You'll Soon Be Paying Fees To Drive Your Car

New York City will soon implement congestion pricing—that is, fees to drive a car in lower Manhattan. The Metropolitan Transit Authority will soon begin charging cars $15 and motorcycles $7.50 to drive into the Congestion Relief Zone, which will be everything south of 60th Street in Manhattan. New York will begin charging people driving into the Congestion Relieve Zone on June 30, 2024.

Meanwhile, in California, the California Department of Transportation (known as Caltrans) is testing a pilot program that would tax drivers on the mileage they drive rather than on the gas they buy. This is to help recoup the revenue the state has been losing due to the increasing number of EVs on the road. With roughly 1.2 million EVs on its roads, the Golden State is experiencing a $200 million annual loss. Estimates suggest that could turn into a $4.4 billion shortfall over the next ten years.

According to Caltrans, the average California driver spends roughly $300 per year in state gas taxes, which are collected at the pump, which is why California has some of the highest gas prices in the country. By comparison, EV drivers pay just $100 per year in registration fees. The $200 million shortfall will only grow with time. California has seen a 1000 percent increase in the number of EVs on the road, and in 2023 one quarter of all new cars sold were EVs.

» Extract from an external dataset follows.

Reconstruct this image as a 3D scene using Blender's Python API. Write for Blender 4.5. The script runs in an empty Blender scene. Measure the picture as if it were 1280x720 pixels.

Cities are looking for increasingly creative ways to reduce congestion in high-density areas. Cities are also realizing that they will have to be more creative about how to tax road users so that they can reap the tax revenue necessary to keep roads maintained.

As more and more people replace their internal-combustion-engine (ICE) cars with EVs, governments will need to find ways to effectively tax EV drivers. There is an obvious solution for drivers who want to decrease how much they spend in order to drive: Ride an e-bike.

E-bikes cut a person’s transportation expenses by orders of magnitude. Not only is an e-bike’s purchase price 20 to 40 times less than most cars, there are very few costs associated with making an e-bike your daily driver. Depending on where you live, charging an e-bike costs between $0.40 and $0.60 and you can replace an e-bike’s tires and inner tubes for less than it costs to fill a gas tank. There are no registration fees, no licensing or insurance and because governments are trying to encourage people to park their ICE cars and find other modes of transportation, there is little chance that a city will ever concoct a scheme to charge e-bikes for their use of the roads.

Even if cutting your carbon footprint doesn’t enter into your plans, the money you save by making more of your trips by e-bike will make a difference in your monthly budget, leaving you more money at the end of each month.